DOSSIÊ PIERRE BOURDIEU - In: Revista Cult, Edição 128, mar/2010, p. 44 - 64

Bruna Soares Teixeira - Direito Noturno

Terceirização da voz

    Pierre Bourdieu, ilustre sociólogo francês, denominou o um fenômeno pelo nome de HabitusSendo este o conjunto de ideias, opiniões e modos das pessoas que são moldados pela vivência e educação de cada um. Seu conceito vem à mente com uma leitura das requisições dos amici curiae na ADPF 324, que questionava a legalidade ou não da terceirização do trabalho e de decisões jurisprudenciais sobre o tema. 

    A primeira foi feita CEBRASSE – CENTRAL BRASILEIRA DO SETOR DE SERVIÇOS, uma associação nacional dos empresários do terceiro setor, endossada também por outras associações e sindicatos patronais.
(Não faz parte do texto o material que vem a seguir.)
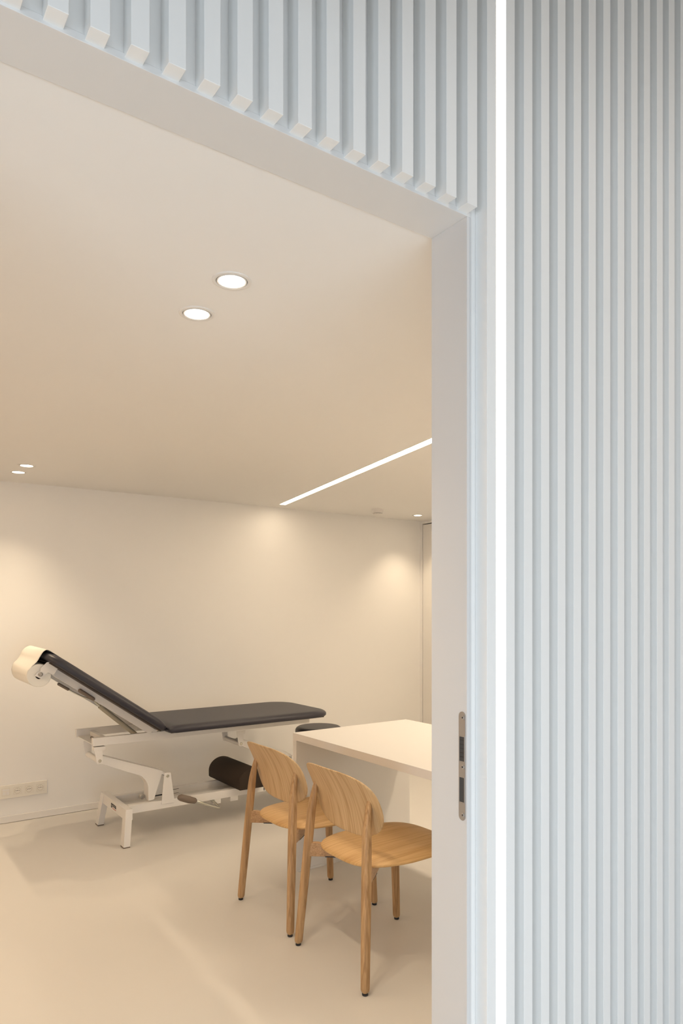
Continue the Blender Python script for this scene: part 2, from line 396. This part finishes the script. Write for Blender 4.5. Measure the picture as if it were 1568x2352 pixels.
# ------------------------------------------------------------------ socket strip on the back wall
t = thing('socket_strip', 'cream wall strip with three power sockets and a network outlet above the baseboard', 'socket', (.9378, YR, .205))
x0, x1, z0, z1 = .788, 1.0875, .162, .2485
boxes('cover_frame', [(x0, x1, YR-.010, YR, z0, z1)], 'socket', t, bevel=.0012)
for i, xc in enumerate((1.0445, .9733, .9023)):
    zc2 = .2055
    boxes('joint', [(xc-.0240, xc+.0240, YR-.0104, YR-.0098, zc2-.0240, zc2+.0240)], 'groove', t)
    ins = boxes('power_socket', [(xc-.0232, xc+.0232, YR-.0112, YR-.0098, zc2-.0232, zc2+.0232)], 'socket', t, bevel=.0006)
    bm = bmesh.new(); lathe(bm, [(.0195, -.0011), (.0195, -.0016), (.0170, -.0016), (.0160, -.0013)], (xc, YR-.0100, zc2), 32, 'y'); link('recess', bm, 'groove', ins, auto=40)
    bm = bmesh.new(); lathe(bm, [(.0175, -.0014), (.0170, -.0020)], (xc, YR-.0098, zc2), 32, 'y'); link('socket_face', bm, 'socket', ins)
    for dx, dz, r in ((-.0095, .001, .0024), (0, .0015, .0026), (.0095, .001, .0024), (0, .0135, .0026)):
        bm = bmesh.new(); lathe(bm, [(r, -.0016), (r, -.0024)], (xc+dx, YR-.0098, zc2+dz), 14, 'y'); link('hole' if dz < .01 else 'earth_pin', bm, 'dark' if dz < .01 else 'zinc', ins)
xc = .8312; zc2 = .2055
boxes('joint', [(xc-.0240, xc+.0240, YR-.0104, YR-.0098, zc2-.0240, zc2+.0240)], 'groove', t)
ins = boxes('network_outlet', [(xc-.0232, xc+.0232, YR-.0112, YR-.0098, zc2-.0232, zc2+.0232)], 'socket', t, bevel=.0006)
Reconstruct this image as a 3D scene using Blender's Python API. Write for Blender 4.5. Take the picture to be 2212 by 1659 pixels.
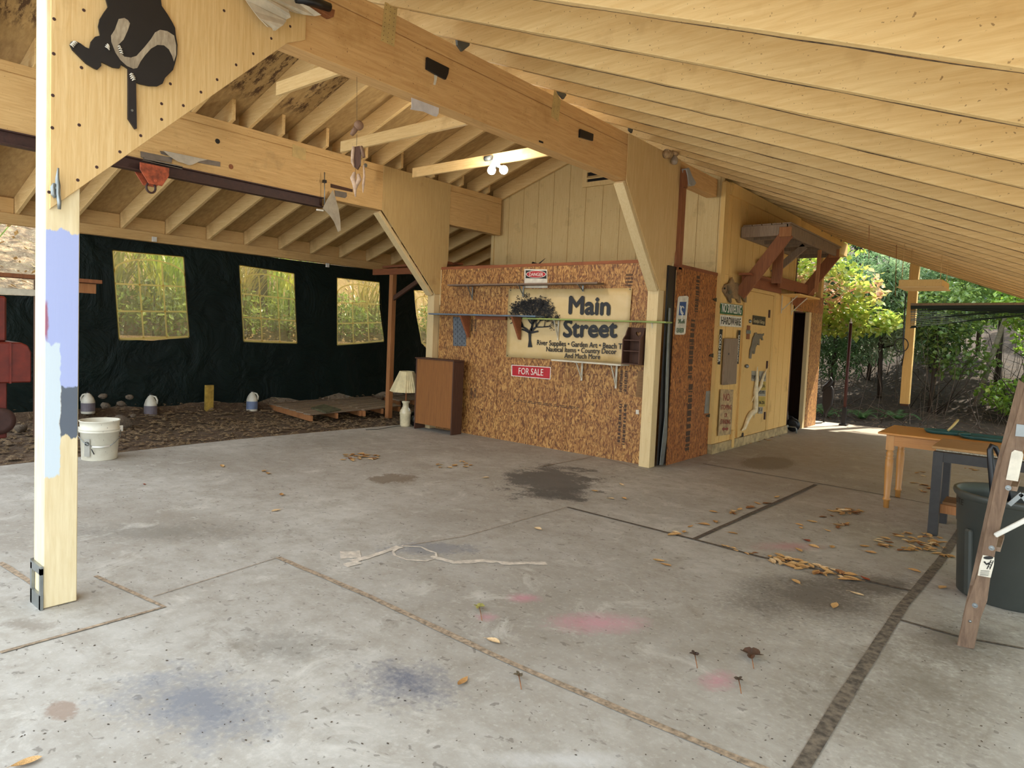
import bpy, bmesh, math, random
from mathutils import Vector, Matrix, noise
rnd = random.Random(7)
C = bpy.context.scene.collection
PI = math.pi
for o in list(bpy.data.objects): bpy.data.objects.remove(o)

# ---------------------------------------------------------------- camera
IW, IH = 2212, 1659
FPX, PCX, PCY = 1443.6, 1106.0, 793.0
EYE = Vector((0, 0, 1.55))
_y, _p, _r = -0.684804, 0.0539901, 0.0429652
_F = Vector((math.sin(_y)*math.cos(_p), math.cos(_y)*math.cos(_p), -math.sin(_p)))
_R0 = Vector((math.cos(_y), -math.sin(_y), 0)); _U0 = _R0.cross(_F)
RI = _R0*math.cos(_r) + _U0*math.sin(_r); UP = -_R0*math.sin(_r) + _U0*math.cos(_r)
cam_data = bpy.data.cameras.new('camera'); cam = bpy.data.objects.new('camera', cam_data); C.objects.link(cam)
cam.matrix_world = Matrix(((RI.x, UP.x, -_F.x, EYE.x), (RI.y, UP.y, -_F.y, EYE.y), (RI.z, UP.z, -_F.z, EYE.z), (0, 0, 0, 1)))
cam_data.sensor_width = 36; cam_data.lens = FPX/IW*36
cam_data.shift_y = (PCY-IH/2)/IW
cam_data.clip_start = .05; cam_data.clip_end = 300
bpy.context.scene.camera = cam

# ---------------------------------------------------------------- light
sc = bpy.context.scene
sc.view_settings.view_transform = 'Standard'; sc.view_settings.look = 'None'
sc.view_settings.gamma = 1; sc.view_settings.use_curve_mapping = False
sc.view_settings.exposure = 0.72
w = bpy.data.worlds.new('sky'); sc.world = w; w.use_nodes = True
nt = w.node_tree; bg = nt.nodes['Background']
bg.inputs[0].default_value = (0.80, 0.90, 1.0, 1); bg.inputs[1].default_value = 2.35
sun = bpy.data.lights.new('sun', 'SUN'); sun.energy = 7.5; sun.angle = .012; sun.color = (1, .93, .80)
so = bpy.data.objects.new('sun', sun); C.objects.link(so)
so.rotation_euler = Vector((-.30, -.85, -1.05)).to_track_quat('-Z', 'Y').to_euler()

# ---------------------------------------------------------------- measuring helpers (photo pixel -> point in the place)
def ray(px, py): return (px-PCX)*RI - (py-PCY)*UP + FPX*_F
def at(px, py, ax, v):
    d = ray(px, py); i = 'xyz'.index(ax); return EYE + d*((v-EYE[i])/d[i])
def pl(px, py, n, d0):
    d = ray(px, py); n = Vector(n); return EYE + d*((d0-n.dot(EYE))/n.dot(d))
def zf(x, y): return .021*(7.2-y) if y < 7.2 else 0.0
def fl(px, py, dz=0):
    d = ray(px, py); p = EYE + d*(-EYE.z/d.z)
    if p.y < 7.2: p = pl(px, py, (0, .021, 1), .021*7.2)
    return Vector((p.x, p.y, zf(p.x, p.y)+dz))

# ---------------------------------------------------------------- mesh builder
class MB:
    def __init__(s): s.v = []; s.f = []; s.smooth = []
    def add(s, vs, fs, sm=False):
        n = len(s.v); s.v += [Vector(q) for q in vs]
        for q in fs: s.f.append([n+i for i in q]); s.smooth.append(sm)
        return s
    def box(s, x0, x1, y0, y1, z0, z1):
        return s.hexa([(x0,y0,z0),(x1,y0,z0),(x1,y1,z0),(x0,y1,z0),(x0,y0,z1),(x1,y0,z1),(x1,y1,z1),(x0,y1,z1)])
    def hexa(s, p):
        return s.add(p, [(0,3,2,1),(4,5,6,7),(0,1,5,4),(1,2,6,5),(2,3,7,6),(3,0,4,7)])
    def prism(s, poly, ext):
        n = len(poly); e = Vector(ext); a = [Vector(q) for q in poly]
        return s.add(a+[q+e for q in a], [tuple(range(n))[::-1], tuple(range(n, 2*n))]+[(i,(i+1)%n,n+(i+1)%n,n+i) for i in range(n)])
    def bar(s, p0, p1, w, h, up=(0,0,1)):
        p0, p1 = Vector(p0), Vector(p1); d = (p1-p0).normalized(); u = Vector(up)
        sd = d.cross(u).normalized(); u = sd.cross(d).normalized()
        q = []
        for p in (p0, p1):
            q.append([p+sd*a*w/2+u*b*h/2 for a, b in ((-1,-1),(1,-1),(1,1),(-1,1))])
        return s.add(q[0]+q[1], [(3,2,1,0),(4,5,6,7),(0,1,5,4),(1,2,6,5),(2,3,7,6),(3,0,4,7)])
    def tube(s, pts, r, seg=8, cap=True):
        pts = [Vector(q) for q in pts]; n = len(pts); rs = r if isinstance(r, (list, tuple)) else [r]*n
        vs = []; prev = None
        for i, p in enumerate(pts):
            d = (pts[min(i+1,n-1)]-pts[max(i-1,0)]).normalized()
            if prev is None:
                a = d.cross(Vector((0,0,1)));
                if a.length < .05: a = d.cross(Vector((1,0,0)))
                a.normalize()
            else:
                a = prev - d*prev.dot(d); a.normalize()
            prev = a; b = d.cross(a)
            vs += [p+(a*math.cos(2*PI*k/seg)+b*math.sin(2*PI*k/seg))*rs[i] for k in range(seg)]
        fs = [(i*seg+k, i*seg+(k+1)%seg, (i+1)*seg+(k+1)%seg, (i+1)*seg+k) for i in range(n-1) for k in range(seg)]
        s.add(vs, fs, True)
        if cap:
            m = len(s.v)-len(vs)
            s.f.append([m+k for k in range(seg)][::-1]); s.smooth.append(False)
            s.f.append([m+(n-1)*seg+k for k in range(seg)]); s.smooth.append(False)
        return s
    def lathe(s, prof, c=(0,0,0), seg=24, sm=True, sx=1, sy=1, mat=None):
        c = Vector(c); vs = []
        for r, z in prof: vs += [Vector((r*sx*math.cos(2*PI*k/seg), r*sy*math.sin(2*PI*k/seg), z)) for k in range(seg)]
        if mat: vs = [mat @ q for q in vs]
        vs = [c+q for q in vs]; n = len(prof)
        s.add(vs, [(i*seg+k, i*seg+(k+1)%seg, (i+1)*seg+(k+1)%seg, (i+1)*seg+k) for i in range(n-1) for k in range(seg)], sm)
        m = len(s.v)-len(vs)
        if prof[0][0] > 1e-4: s.f.append([m+k for k in range(seg)][::-1]); s.smooth.append(False)
        if prof[-1][0] > 1e-4: s.f.append([m+(n-1)*seg+k for k in range(seg)]); s.smooth.append(False)
        return s
    def ball(s, c, r, seg=12, rings=8, sc3=(1,1,1)):
        pr = [(max(1e-5, math.sin(PI*i/rings))*r, -math.cos(PI*i/rings)*r) for i in range(rings+1)]
        return s.lathe([(a, b*sc3[2]) for a, b in pr], c, seg, True, sc3[0], sc3[1])

MATS = {}
def obj(name, mb, mat, parent=None, bev=0, label=None, solid=0, sub=0):
    vs = mb.v
    xs = [v.x for v in vs]; ys = [v.y for v in vs]; zs = [v.z for v in vs]
    base = Vector(((min(xs)+max(xs))/2, (min(ys)+max(ys))/2, min(zs)))
    me = bpy.data.meshes.new(name); me.from_pydata([v-base for v in vs], [], mb.f); me.update()
    me.polygons.foreach_set('use_smooth', mb.smooth)
    o = bpy.data.objects.new(name, me); C.objects.link(o)
    if isinstance(mat, (list, tuple)):
        for m in mat: me.materials.append(m)
    else: me.materials.append(mat)
    o['_w'] = list(base)
    if parent is not None:
        o.parent = parent; o.location = base - Vector(parent['_w'])
    else: o.location = base
    if bev:
        m = o.modifiers.new('bevel', 'BEVEL'); m.width = bev; m.segments = 1; m.limit_method = 'ANGLE'
    if solid:
        m = o.modifiers.new('solid', 'SOLIDIFY'); m.thickness = solid; m.offset = 0
    if sub:
        m = o.modifiers.new('sub', 'SUBSURF'); m.levels = m.render_levels = sub
    if label: o['label'] = label
    return o
def tag(o, label, cat, group=None, kind=None):
    o['label'] = label; o['category'] = cat
    if group: o['group'] = group
    if kind: o['kind'] = kind
    return o
def empty(name, loc, label, cat, group=None):
    o = bpy.data.objects.new(name, None); C.objects.link(o); o.location = loc; o['_w'] = list(loc)
    o.empty_display_size = .1
    return tag(o, label, cat, group)
def struct(name, mb, mat, parent=None, **k):
    o = obj(name, mb, mat, parent, **k)
    if parent is None: o['kind'] = 'structure'
    return o
def dup(root, loc, rz=None, label=None, group=None, scale=None):
    r = root.copy(); C.objects.link(r); r.location = loc
    if rz is not None: r.rotation_euler = (0,0,rz) if not isinstance(rz, tuple) else rz
    if scale: r.scale = (scale,)*3
    if label: r['label'] = label
    if group: r['group'] = group
    for ch in list(root.children):
        c = ch.copy(); C.objects.link(c); c.parent = r
        for g in ch.children:
            d = g.copy(); C.objects.link(d); d.parent = c
    return r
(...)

A segunda é feita pela ANAMATRA - ASSOCIAÇÃO NACIONAL DOS MAGISTRADOS DA JUSTIÇA DO TRABALHO.  

    Curiosamente se encontra, assim como nas mais variadas esferas da vida humana, duas posições distintas e opostas de pessoas de vivência extremamente similar. Nos afastemos momentaneamente os aspectos jurídicos de ambas requisições para um enfoque maior na visão do autor. Na primeira, a CEBRASSE, argumenta em favor da terceirização pelos aspectos favoráveis a produtividade e inerentes a ela e nega que ela seja causa inerente de precarização do trabalho, e que esta precarização deve ser combatida em si e não por meio da proibição da terceirização. A segunda, da ANAMATRA, é argumentada uma posição favorável a proibição (ou reconhecimento de uma proibição anterior) do trabalho terceirizado como um todo, porém admitindo-o com ressalvas para atividades meio. 
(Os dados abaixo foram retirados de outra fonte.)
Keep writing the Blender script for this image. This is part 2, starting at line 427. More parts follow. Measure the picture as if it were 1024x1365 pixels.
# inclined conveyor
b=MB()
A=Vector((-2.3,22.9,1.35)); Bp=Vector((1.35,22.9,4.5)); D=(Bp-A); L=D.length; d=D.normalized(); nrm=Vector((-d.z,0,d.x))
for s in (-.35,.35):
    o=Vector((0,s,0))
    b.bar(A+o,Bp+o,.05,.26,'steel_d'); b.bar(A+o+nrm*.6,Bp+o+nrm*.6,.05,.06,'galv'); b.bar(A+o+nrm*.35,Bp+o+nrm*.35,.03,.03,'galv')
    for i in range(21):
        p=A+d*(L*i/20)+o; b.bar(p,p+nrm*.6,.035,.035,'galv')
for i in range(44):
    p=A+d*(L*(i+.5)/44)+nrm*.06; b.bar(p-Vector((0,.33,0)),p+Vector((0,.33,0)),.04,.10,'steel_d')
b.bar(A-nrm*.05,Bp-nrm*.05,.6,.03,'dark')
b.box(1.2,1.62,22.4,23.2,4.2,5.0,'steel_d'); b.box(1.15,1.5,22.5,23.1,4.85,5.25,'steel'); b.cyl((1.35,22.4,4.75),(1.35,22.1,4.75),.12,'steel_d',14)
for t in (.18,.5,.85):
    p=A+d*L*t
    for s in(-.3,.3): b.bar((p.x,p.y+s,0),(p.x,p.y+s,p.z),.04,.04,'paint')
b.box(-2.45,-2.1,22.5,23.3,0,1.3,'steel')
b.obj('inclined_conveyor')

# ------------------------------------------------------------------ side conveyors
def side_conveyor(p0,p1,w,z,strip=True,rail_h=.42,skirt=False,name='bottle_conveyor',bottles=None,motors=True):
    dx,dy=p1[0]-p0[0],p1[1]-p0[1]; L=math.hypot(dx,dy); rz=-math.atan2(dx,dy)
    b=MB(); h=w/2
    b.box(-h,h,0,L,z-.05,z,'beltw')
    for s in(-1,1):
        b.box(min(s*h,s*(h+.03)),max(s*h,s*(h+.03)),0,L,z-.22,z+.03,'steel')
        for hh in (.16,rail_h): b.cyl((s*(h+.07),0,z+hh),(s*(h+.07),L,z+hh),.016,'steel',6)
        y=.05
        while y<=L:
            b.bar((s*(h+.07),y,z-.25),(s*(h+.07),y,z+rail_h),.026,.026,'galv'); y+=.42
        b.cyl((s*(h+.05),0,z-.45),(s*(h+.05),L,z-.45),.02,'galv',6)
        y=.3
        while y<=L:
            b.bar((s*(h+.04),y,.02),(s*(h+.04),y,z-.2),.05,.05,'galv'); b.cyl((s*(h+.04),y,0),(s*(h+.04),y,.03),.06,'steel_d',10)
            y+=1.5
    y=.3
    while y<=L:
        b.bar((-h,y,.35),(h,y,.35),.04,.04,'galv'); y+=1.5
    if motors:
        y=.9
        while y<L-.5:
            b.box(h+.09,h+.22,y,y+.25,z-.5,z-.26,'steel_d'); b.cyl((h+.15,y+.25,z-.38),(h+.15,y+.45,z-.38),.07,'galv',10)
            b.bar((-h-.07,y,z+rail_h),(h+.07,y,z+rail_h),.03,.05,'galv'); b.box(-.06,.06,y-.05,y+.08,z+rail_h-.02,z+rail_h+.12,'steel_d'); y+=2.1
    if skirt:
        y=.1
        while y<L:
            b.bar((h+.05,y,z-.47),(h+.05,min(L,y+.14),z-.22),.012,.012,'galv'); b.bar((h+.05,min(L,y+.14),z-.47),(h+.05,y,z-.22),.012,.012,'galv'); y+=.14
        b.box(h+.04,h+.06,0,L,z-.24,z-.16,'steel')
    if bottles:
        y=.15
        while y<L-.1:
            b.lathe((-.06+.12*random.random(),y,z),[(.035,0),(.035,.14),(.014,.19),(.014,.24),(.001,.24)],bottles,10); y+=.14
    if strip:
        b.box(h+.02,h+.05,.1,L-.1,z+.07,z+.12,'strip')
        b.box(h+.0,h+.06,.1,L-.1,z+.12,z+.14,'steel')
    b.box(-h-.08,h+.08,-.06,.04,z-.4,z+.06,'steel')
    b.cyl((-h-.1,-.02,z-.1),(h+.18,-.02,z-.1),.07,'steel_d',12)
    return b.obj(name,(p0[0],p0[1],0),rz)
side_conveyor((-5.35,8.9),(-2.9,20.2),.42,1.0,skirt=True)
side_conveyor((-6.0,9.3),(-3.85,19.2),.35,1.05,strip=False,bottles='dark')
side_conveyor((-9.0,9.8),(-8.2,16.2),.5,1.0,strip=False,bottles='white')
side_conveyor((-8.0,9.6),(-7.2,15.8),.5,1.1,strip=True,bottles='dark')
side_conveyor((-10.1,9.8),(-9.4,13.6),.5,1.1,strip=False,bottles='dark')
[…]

    O fato é: Tanto os empresários, os advogados que intermediaram e os juízes da associação são a nata de salários do país. E também em seu passado se constituem desta maneira, visto que ambas requisições datam de 2011, onde sequer a chance de sua ascensão ter se dado por meio de um diploma de uma "uniesquina" somado a muito trabalho havia. Não seria de maneira alguma estranho que alguns deles até tenham sido colegas nos mesmos colégios caríssimos, frequentado os mesmos clubes de esportes, as mesmas baladinhas etc... 

    Similares casos também podem ser notados na vida diária de qualquer pessoa. Não é raro o caso de filhos de alcoólatras que se dividem entre os que nunca beberam por que não quiseram ser igual os pais e os que bebem porque também seus pais bebiam. Ainda que tivessem a mesma bagagem cultural, educacional e social eles tiveram esta dissonância neste aspecto fundamental da vida. Como isto poderia ser? Bourdieu se esforça para não ter uma visão afunilada da sociedade, vendo-a mais como uma omelete do que gema e claras.  
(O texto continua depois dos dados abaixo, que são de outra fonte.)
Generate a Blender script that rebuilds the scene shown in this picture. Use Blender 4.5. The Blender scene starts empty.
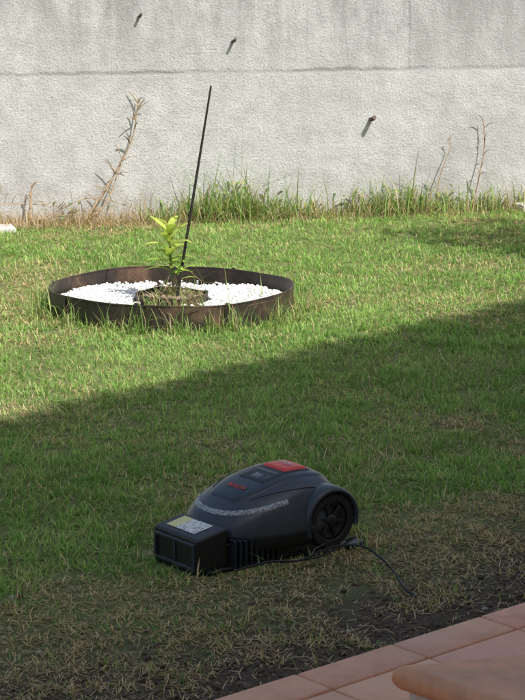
import bpy, bmesh, math, random
import numpy as np
from mathutils import Vector, Matrix
random.seed(7)
rng = np.random.default_rng(11)
scene = bpy.context.scene
COL = scene.collection

# ------------------------------------------------------------ helpers
def link(o, parent=None):
    COL.objects.link(o)
    if parent: o.parent = parent
    return o

def empty(name, loc=(0,0,0), rz=0):
    e = bpy.data.objects.new(name, None); e.location = loc; e.rotation_euler = (0,0,rz)
    e.empty_display_size = .1
    return link(e)

class NT:
    def __init__(s, name):
        s.m = bpy.data.materials.new(name); s.m.use_nodes = True
        s.t = s.m.node_tree; s.b = s.t.nodes['Principled BSDF']; s.out = s.t.nodes['Material Output']
    def n(s, typ, **kw):
        nd = s.t.nodes.new(typ)
        for k, v in kw.items(): setattr(nd, k, v)
        return nd
    def l(s, a, b): s.t.links.new(a, b)
    def coord(s, which='Object', scale=(1,1,1)):
        c = s.n('ShaderNodeTexCoord'); m = s.n('ShaderNodeMapping'); m.inputs['Scale'].default_value = scale
        s.l(c.outputs[which], m.inputs[0]); return m.outputs[0]
    def noise(s, vec, scale, detail=6, rough=.6, dist=0):
        n = s.n('ShaderNodeTexNoise'); n.inputs['Scale'].default_value = scale
        n.inputs['Detail'].default_value = detail; n.inputs['Roughness'].default_value = rough
        n.inputs['Distortion'].default_value = dist
        s.l(vec, n.inputs['Vector']); return n.outputs['Fac']
    def ramp(s, fac, stops):
        r = s.n('ShaderNodeValToRGB'); e = r.color_ramp.elements
        while len(e) < len(stops): e.new(.5)
        for i, (p, c) in enumerate(stops):
            e[i].position = p; e[i].color = (*c, 1) if len(c) == 3 else c
        s.l(fac, r.inputs[0]); return r.outputs[0]
    def mix(s, fac, a, b, mode='MIX'):
        m = s.n('ShaderNodeMix', data_type='RGBA', blend_type=mode)
        for inp, v in ((m.inputs[0], fac), (m.inputs[6], a), (m.inputs[7], b)):
            if hasattr(v, 'node'): s.l(v, inp)
            elif isinstance(v, (int, float)): inp.default_value = v
            else: inp.default_value = (*v, 1)
        return m.outputs[2]
    def math(s, op, a, b=0.0, clamp=False):
        m = s.n('ShaderNodeMath', operation=op, use_clamp=clamp)
        for inp, v in ((m.inputs[0], a), (m.inputs[1], b)):
            if hasattr(v, 'node'): s.l(v, inp)
            else: inp.default_value = v
        return m.outputs[0]
    def bump(s, h, strength=.5, dist=.01, prev=None):
        b = s.n('ShaderNodeBump'); b.inputs['Strength'].default_value = strength
        b.inputs['Distance'].default_value = dist; s.l(h, b.inputs['Height'])
        if prev is not None: s.l(prev, b.inputs['Normal'])
        return b.outputs[0]

def simple(name, col, rough=.5, var=.25, scale=40, metallic=0, bump=.0, spec=.5, bscale=None, bdist=.002):
    t = NT(name); v = t.coord()
    f = t.noise(v, scale, 3)
    c = t.ramp(f, [(.3, tuple(x*(1-var) for x in col)), (.7, tuple(min(1, x*(1+var)) for x in col))])
    t.l(c, t.b.inputs['Base Color'])
    rr = t.math('ADD', t.math('MULTIPLY', f, .2), rough-.1); t.l(rr, t.b.inputs['Roughness'])
    t.b.inputs['Metallic'].default_value = metallic
    t.b.inputs['Specular IOR Level'].default_value = spec
    if bump: t.l(t.bump(t.noise(v, bscale or scale*3, 3), bump, bdist), t.b.inputs['Normal'])
    return t.m

def leafmat(name, transl=.35):
    t = NT(name)
    a = t.n('ShaderNodeAttribute', attribute_name='col')
    df = t.n('ShaderNodeBsdfDiffuse'); t.l(a.outputs['Color'], df.inputs[0])
    tr = t.n('ShaderNodeBsdfTranslucent')
    cc = t.mix(1.0, a.outputs['Color'], (1.15, 1.25, .7), 'MULTIPLY'); t.l(cc, tr.inputs[0])
    mx = t.n('ShaderNodeMixShader'); mx.inputs[0].default_value = transl
    t.l(df.outputs[0], mx.inputs[1]); t.l(tr.outputs[0], mx.inputs[2]); t.l(mx.outputs[0], t.out.inputs[0])
    t.t.nodes.remove(t.b)
    return t.m

def npmesh(name, V, F_flat, starts, mat, col=None, smooth=False, parent=None):
    me = bpy.data.meshes.new(name)
    me.vertices.add(len(V)); me.vertices.foreach_set('co', V.astype(np.float32).ravel())
    me.loops.add(len(F_flat)); me.loops.foreach_set('vertex_index', F_flat.astype(np.int32))
    me.polygons.add(len(starts)); me.polygons.foreach_set('loop_start', starts.astype(np.int32))
    if smooth: me.polygons.foreach_set('use_smooth', np.ones(len(starts), dtype=bool))
    me.update(calc_edges=True)
    if col is not None:
        a = me.color_attributes.new('col', 'FLOAT_COLOR', 'POINT')
        c4 = np.ones((len(V), 4), np.float32); c4[:, :3] = np.clip(col, 0, .95)
        a.data.foreach_set('color', c4.ravel())
    me.materials.append(mat)
    o = bpy.data.objects.new(name, me)
    return link(o, parent)

_g = {}
def vnoise(x, y, scale, seed=0):
    if seed not in _g: _g[seed] = np.random.default_rng(100+seed).random((128, 128))
    G = _g[seed]; u = x*scale; v = y*scale
    i = np.floor(u).astype(int); j = np.floor(v).astype(int); fu = u-i; fv = v-j
    fu = fu*fu*(3-2*fu); fv = fv*fv*(3-2*fv)
    g = lambda a, b: G[a % 128, b % 128]
    return (g(i,j)*(1-fu)+g(i+1,j)*fu)*(1-fv)+(g(i,j+1)*(1-fu)+g(i+1,j+1)*fu)*fv
def fbm(x, y, scale, seed=0, octv=3):
    s = 0; a = 1; t = 0
    for k in range(octv):
        s = s+a*vnoise(x+k*7.3, y-k*3.1, scale*2**k, seed+k); t += a; a *= .55
    return s/t

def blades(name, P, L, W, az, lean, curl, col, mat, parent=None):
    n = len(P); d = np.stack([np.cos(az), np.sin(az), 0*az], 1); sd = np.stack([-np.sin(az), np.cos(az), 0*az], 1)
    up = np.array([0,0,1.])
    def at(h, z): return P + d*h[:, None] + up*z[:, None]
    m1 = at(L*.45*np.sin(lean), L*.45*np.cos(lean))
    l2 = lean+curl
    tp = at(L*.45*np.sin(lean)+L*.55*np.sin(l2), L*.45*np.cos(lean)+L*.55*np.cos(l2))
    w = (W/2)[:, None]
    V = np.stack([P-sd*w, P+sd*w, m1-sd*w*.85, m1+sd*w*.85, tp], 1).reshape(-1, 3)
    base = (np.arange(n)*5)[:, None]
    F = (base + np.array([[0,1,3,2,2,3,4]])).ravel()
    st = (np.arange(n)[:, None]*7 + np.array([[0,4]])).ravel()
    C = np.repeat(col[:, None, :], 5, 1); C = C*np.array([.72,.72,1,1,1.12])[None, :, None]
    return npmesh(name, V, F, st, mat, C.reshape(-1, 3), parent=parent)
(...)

    De maneira que ele reconhece inúmeros tipos de capital que uma pessoa pode ganhar ao longo da vida que não necessariamente são financeiros. No caso de nossa análise; os empresários podem ter adquirido em suas práticas profissionais um tipo diferente de capital cultural e social voltado ao aumento e consolidação da produção de riquezas, visto que seu dinheiro depende dela. E os juízes, ao longo de suas carreiras podem ter adquirido capitais socioculturais orientados a preservação de direitos independentemente dos efeitos econômicos, visto que seu salário é fixo e independe do sucesso ou desgraça econômica que suas decisões causam.  

    Portanto a visão do autor se mostra bastante flexível e orientada para a apreensão da realidade completa e não por meio de chavões e pensamentos prontos.